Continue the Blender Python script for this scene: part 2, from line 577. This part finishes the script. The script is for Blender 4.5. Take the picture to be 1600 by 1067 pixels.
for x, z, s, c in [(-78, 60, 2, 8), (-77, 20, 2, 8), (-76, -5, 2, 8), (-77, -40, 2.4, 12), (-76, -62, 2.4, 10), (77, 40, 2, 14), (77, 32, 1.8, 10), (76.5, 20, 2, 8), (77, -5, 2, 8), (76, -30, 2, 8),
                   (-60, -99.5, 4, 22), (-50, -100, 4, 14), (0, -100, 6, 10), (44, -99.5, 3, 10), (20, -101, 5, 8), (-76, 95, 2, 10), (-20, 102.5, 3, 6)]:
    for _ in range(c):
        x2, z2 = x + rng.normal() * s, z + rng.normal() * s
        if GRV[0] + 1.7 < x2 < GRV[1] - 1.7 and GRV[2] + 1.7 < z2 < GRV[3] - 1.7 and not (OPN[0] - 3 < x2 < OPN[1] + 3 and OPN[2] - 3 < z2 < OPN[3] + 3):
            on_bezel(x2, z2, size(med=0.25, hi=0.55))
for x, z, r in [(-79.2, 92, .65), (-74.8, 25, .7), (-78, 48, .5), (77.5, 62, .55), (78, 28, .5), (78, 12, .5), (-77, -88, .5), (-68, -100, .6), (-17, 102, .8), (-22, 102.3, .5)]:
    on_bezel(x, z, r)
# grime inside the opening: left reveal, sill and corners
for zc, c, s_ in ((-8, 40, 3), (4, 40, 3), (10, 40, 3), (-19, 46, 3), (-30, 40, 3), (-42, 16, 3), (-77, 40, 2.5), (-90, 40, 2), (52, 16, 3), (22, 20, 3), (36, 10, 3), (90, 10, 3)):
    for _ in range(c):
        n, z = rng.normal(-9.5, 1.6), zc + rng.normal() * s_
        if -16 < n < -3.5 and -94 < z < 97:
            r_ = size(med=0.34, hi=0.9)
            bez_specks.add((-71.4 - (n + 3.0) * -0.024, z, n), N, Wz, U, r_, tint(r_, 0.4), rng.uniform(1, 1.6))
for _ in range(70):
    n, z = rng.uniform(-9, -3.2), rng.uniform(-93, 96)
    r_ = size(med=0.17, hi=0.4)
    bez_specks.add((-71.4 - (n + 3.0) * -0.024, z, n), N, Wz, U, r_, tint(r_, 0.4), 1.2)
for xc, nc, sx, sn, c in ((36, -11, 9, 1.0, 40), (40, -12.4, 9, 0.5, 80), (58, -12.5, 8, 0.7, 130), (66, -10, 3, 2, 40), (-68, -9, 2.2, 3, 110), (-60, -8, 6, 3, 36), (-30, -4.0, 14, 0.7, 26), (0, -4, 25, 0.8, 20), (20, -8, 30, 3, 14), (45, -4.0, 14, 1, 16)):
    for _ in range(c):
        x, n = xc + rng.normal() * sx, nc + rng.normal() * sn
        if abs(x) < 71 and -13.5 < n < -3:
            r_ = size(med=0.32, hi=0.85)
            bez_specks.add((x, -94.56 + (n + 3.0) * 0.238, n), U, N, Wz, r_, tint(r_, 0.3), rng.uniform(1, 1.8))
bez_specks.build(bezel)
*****
— Directions —
Give every line of the material again, exactly as it reads.

— Result of the task —
Continue the Blender Python script for this scene: part 2, from line 577. This part finishes the script. The script is for Blender 4.5. Take the picture to be 1600 by 1067 pixels.
for x, z, s, c in [(-78, 60, 2, 8), (-77, 20, 2, 8), (-76, -5, 2, 8), (-77, -40, 2.4, 12), (-76, -62, 2.4, 10), (77, 40, 2, 14), (77, 32, 1.8, 10), (76.5, 20, 2, 8), (77, -5, 2, 8), (76, -30, 2, 8),
                   (-60, -99.5, 4, 22), (-50, -100, 4, 14), (0, -100, 6, 10), (44, -99.5, 3, 10), (20, -101, 5, 8), (-76, 95, 2, 10), (-20, 102.5, 3, 6)]:
    for _ in range(c):
        x2, z2 = x + rng.normal() * s, z + rng.normal() * s
        if GRV[0] + 1.7 < x2 < GRV[1] - 1.7 and GRV[2] + 1.7 < z2 < GRV[3] - 1.7 and not (OPN[0] - 3 < x2 < OPN[1] + 3 and OPN[2] - 3 < z2 < OPN[3] + 3):
            on_bezel(x2, z2, size(med=0.25, hi=0.55))
for x, z, r in [(-79.2, 92, .65), (-74.8, 25, .7), (-78, 48, .5), (77.5, 62, .55), (78, 28, .5), (78, 12, .5), (-77, -88, .5), (-68, -100, .6), (-17, 102, .8), (-22, 102.3, .5)]:
    on_bezel(x, z, r)
# grime inside the opening: left reveal, sill and corners
for zc, c, s_ in ((-8, 40, 3), (4, 40, 3), (10, 40, 3), (-19, 46, 3), (-30, 40, 3), (-42, 16, 3), (-77, 40, 2.5), (-90, 40, 2), (52, 16, 3), (22, 20, 3), (36, 10, 3), (90, 10, 3)):
    for _ in range(c):
        n, z = rng.normal(-9.5, 1.6), zc + rng.normal() * s_
        if -16 < n < -3.5 and -94 < z < 97:
            r_ = size(med=0.34, hi=0.9)
            bez_specks.add((-71.4 - (n + 3.0) * -0.024, z, n), N, Wz, U, r_, tint(r_, 0.4), rng.uniform(1, 1.6))
for _ in range(70):
    n, z = rng.uniform(-9, -3.2), rng.uniform(-93, 96)
    r_ = size(med=0.17, hi=0.4)
    bez_specks.add((-71.4 - (n + 3.0) * -0.024, z, n), N, Wz, U, r_, tint(r_, 0.4), 1.2)
for xc, nc, sx, sn, c in ((36, -11, 9, 1.0, 40), (40, -12.4, 9, 0.5, 80), (58, -12.5, 8, 0.7, 130), (66, -10, 3, 2, 40), (-68, -9, 2.2, 3, 110), (-60, -8, 6, 3, 36), (-30, -4.0, 14, 0.7, 26), (0, -4, 25, 0.8, 20), (20, -8, 30, 3, 14), (45, -4.0, 14, 1, 16)):
    for _ in range(c):
        x, n = xc + rng.normal() * sx, nc + rng.normal() * sn
        if abs(x) < 71 and -13.5 < n < -3:
            r_ = size(med=0.32, hi=0.85)
            bez_specks.add((x, -94.56 + (n + 3.0) * 0.238, n), U, N, Wz, r_, tint(r_, 0.3), rng.uniform(1, 1.8))
bez_specks.build(bezel)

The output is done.